Essa velocidade de recuo, de 2,1 km ao ano, representaria o dobro da taxa documentada entre 2011 e 2019, por meio de imagens de satélites.

“Nossos resultados sugerem que recuos muito rápidos ocorreram na geleira nos últimos dois séculos”, concluiu Graham.

“A Thwaites está realmente se segurando hoje ‘na ponta dos dedos’, e devemos estar preparados para grandes mudanças em pequenas escalas de tempo no futuro — mesmo de um ano para o outro”, declarou o geofísico marinho Robert Larter, coautor do trabalho e integrante do grupo Pesquisa Antártica Britânica.
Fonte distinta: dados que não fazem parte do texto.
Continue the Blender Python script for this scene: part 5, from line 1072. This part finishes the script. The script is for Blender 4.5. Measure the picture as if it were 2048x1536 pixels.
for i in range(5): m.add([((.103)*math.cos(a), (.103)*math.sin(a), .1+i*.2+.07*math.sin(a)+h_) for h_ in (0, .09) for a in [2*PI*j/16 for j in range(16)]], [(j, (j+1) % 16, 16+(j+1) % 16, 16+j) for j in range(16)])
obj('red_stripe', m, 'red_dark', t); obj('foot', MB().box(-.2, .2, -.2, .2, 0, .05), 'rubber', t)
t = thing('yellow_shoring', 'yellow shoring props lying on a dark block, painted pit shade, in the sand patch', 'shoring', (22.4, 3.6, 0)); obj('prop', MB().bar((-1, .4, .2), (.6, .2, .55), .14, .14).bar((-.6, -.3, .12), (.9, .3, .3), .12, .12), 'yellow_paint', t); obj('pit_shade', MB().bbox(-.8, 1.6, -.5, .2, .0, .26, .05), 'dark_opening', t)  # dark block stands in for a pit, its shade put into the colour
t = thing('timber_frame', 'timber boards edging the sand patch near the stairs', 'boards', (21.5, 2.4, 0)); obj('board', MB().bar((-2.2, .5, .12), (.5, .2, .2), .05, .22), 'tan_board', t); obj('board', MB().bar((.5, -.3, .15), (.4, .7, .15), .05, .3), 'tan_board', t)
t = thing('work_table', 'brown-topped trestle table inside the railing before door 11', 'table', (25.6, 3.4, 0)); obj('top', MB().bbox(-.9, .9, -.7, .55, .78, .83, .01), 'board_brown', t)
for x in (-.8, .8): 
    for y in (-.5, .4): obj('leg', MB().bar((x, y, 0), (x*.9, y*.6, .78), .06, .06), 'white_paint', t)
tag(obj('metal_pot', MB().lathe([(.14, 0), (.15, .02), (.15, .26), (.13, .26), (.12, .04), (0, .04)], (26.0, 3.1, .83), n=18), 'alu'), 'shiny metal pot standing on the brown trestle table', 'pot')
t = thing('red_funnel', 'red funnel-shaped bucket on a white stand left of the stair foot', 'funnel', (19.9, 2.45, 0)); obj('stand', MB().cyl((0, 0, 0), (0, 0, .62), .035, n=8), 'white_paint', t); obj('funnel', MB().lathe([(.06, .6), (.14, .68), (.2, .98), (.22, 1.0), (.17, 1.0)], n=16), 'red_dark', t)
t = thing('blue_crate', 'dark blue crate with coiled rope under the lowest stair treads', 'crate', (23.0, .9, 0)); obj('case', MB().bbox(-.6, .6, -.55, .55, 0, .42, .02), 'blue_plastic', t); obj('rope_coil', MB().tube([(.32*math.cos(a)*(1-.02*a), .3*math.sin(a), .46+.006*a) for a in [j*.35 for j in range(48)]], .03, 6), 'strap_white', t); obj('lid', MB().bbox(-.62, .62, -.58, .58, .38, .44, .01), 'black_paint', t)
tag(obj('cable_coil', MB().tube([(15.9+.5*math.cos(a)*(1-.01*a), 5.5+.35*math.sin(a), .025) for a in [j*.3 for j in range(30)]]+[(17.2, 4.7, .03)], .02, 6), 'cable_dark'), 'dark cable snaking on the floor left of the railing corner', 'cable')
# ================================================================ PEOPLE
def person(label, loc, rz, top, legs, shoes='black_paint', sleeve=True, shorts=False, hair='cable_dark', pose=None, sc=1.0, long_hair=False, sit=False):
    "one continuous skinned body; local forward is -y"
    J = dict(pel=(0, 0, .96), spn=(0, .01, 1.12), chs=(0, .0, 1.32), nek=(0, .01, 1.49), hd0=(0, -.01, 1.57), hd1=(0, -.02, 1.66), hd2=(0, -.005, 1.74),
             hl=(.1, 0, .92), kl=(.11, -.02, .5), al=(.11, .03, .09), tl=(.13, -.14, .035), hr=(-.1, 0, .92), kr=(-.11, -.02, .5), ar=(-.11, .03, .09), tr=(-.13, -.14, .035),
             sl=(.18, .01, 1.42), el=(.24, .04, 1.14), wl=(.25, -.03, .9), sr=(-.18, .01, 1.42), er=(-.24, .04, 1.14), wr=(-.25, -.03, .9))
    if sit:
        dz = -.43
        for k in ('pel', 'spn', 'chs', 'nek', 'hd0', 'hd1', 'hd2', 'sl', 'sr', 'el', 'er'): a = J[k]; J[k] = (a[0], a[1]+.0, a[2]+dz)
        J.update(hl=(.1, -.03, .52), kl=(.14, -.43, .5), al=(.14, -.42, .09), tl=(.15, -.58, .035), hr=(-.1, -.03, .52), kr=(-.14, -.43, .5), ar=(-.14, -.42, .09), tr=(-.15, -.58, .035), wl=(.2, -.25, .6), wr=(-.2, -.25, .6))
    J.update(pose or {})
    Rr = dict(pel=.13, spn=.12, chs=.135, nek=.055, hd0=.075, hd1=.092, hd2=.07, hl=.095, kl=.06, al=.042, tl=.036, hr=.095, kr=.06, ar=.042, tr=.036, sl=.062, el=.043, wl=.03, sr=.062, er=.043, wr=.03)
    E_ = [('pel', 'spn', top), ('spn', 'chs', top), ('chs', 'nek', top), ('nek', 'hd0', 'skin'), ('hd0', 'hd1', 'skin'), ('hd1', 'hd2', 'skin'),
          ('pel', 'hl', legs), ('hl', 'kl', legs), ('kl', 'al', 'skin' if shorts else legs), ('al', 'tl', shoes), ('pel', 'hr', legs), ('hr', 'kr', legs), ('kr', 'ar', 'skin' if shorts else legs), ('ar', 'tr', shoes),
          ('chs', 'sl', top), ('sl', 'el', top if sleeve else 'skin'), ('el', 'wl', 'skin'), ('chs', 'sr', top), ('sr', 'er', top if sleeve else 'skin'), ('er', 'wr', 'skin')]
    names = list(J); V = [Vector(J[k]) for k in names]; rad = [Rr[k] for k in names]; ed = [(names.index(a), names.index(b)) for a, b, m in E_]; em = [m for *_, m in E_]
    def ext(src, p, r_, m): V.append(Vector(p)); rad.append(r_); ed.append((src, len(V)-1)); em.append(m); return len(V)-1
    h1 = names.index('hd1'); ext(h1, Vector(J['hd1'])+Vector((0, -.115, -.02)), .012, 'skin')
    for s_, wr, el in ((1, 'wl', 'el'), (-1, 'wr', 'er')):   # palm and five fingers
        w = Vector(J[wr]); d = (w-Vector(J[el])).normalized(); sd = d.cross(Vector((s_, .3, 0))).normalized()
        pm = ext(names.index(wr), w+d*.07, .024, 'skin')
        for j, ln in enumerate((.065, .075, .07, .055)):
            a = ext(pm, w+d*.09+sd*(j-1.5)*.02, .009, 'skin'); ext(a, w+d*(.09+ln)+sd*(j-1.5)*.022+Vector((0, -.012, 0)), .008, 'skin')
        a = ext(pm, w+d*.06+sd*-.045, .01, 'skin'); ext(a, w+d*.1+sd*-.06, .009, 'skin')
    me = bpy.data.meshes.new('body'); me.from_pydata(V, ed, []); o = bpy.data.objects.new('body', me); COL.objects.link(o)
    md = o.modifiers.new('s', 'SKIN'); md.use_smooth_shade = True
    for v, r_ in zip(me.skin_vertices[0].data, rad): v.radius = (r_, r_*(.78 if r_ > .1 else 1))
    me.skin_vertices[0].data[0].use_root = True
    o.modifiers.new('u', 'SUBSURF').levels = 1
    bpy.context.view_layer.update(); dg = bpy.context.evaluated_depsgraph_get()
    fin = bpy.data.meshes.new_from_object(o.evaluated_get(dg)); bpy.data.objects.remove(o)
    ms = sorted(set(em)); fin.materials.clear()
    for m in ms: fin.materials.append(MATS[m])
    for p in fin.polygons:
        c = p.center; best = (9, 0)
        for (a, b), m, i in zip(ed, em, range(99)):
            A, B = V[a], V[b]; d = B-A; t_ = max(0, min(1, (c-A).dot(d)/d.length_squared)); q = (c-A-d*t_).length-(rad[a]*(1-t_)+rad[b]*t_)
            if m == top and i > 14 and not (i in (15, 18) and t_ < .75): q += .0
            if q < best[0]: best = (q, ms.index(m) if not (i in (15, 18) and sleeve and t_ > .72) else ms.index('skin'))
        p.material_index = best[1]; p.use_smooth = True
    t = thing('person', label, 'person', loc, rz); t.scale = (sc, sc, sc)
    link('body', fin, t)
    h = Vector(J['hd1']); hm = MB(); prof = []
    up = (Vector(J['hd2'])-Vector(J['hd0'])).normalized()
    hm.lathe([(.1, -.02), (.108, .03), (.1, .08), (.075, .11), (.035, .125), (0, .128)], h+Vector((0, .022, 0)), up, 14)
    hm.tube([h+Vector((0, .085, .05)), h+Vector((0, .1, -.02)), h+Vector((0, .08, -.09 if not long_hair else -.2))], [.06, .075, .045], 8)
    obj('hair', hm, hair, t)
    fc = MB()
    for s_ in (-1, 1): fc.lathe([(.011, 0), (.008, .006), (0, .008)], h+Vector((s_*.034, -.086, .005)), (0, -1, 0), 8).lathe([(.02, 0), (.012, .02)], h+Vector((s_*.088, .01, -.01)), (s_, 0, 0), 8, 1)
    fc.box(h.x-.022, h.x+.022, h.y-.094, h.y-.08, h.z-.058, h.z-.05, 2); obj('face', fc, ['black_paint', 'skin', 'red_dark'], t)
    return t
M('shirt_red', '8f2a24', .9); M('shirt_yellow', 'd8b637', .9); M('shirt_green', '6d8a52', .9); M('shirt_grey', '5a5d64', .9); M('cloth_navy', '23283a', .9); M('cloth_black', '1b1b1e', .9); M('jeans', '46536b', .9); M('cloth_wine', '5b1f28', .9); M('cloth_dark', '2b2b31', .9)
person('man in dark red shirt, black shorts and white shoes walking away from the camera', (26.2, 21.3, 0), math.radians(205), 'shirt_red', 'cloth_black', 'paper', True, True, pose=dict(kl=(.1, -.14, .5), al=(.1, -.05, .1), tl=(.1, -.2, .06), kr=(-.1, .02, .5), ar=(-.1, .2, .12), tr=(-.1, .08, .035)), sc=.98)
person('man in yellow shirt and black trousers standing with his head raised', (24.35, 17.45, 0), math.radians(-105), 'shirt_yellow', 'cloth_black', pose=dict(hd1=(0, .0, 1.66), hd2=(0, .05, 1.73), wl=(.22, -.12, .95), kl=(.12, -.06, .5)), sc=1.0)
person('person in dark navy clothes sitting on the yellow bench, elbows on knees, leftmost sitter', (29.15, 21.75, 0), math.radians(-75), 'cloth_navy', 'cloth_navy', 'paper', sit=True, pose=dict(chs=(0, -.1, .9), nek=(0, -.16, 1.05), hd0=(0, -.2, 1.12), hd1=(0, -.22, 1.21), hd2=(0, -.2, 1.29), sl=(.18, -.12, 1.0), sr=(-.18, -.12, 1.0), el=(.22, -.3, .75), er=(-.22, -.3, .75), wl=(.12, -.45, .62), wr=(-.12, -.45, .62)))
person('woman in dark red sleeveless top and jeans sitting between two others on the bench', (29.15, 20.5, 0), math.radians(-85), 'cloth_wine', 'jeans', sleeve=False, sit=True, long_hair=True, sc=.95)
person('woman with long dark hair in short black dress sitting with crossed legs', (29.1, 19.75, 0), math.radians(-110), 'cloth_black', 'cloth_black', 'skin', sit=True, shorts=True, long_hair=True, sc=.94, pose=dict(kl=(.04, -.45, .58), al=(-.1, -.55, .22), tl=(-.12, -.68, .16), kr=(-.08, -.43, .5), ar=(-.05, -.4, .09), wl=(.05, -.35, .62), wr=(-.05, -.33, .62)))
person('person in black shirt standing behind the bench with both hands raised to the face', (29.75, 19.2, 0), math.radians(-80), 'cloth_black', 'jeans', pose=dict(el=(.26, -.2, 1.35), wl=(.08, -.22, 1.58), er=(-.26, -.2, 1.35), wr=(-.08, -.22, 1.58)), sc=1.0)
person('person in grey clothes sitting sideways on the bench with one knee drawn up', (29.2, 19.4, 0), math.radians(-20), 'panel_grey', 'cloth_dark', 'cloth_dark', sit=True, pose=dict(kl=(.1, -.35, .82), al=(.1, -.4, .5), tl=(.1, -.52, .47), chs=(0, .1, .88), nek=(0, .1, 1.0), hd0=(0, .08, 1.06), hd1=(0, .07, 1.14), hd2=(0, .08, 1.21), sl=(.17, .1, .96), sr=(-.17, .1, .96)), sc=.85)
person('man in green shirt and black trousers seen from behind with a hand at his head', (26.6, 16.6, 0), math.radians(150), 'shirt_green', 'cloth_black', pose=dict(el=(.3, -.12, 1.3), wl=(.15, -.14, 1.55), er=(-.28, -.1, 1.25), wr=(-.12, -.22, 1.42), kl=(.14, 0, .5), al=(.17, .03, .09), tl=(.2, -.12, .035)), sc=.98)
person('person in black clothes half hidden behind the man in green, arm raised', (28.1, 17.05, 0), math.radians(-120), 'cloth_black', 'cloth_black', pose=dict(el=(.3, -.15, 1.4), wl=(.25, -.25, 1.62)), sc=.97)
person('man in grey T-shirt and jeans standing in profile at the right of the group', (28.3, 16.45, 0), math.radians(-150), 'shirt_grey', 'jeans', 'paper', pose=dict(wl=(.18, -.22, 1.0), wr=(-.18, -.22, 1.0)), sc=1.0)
Obviamente, os achados precisam ser confirmados por outros estudos na área. Mesmo assim, a pesquisa representa uma mudança de perspectiva, garantem os especialistas.

Antes, se pensava que as camadas de gelo na Antártica demoravam a responder às mudanças do ambiente — mas as pistas geológicas recentes mostram que isso pode acontecer bem mais rápido do que se esperava.

E, como mencionado no início da reportagem, o despejo de bilhões de toneladas de gelo no oceano a cada ano reforça o impacto que essas alterações podem ter em todo o mundo, especialmente nas cidades costeiras.

Os cientistas que analisam a região calculam que a perda total da Thwaites e das geleiras próximas representaria um aumento de 0,9 a 3 metros no nível do mar.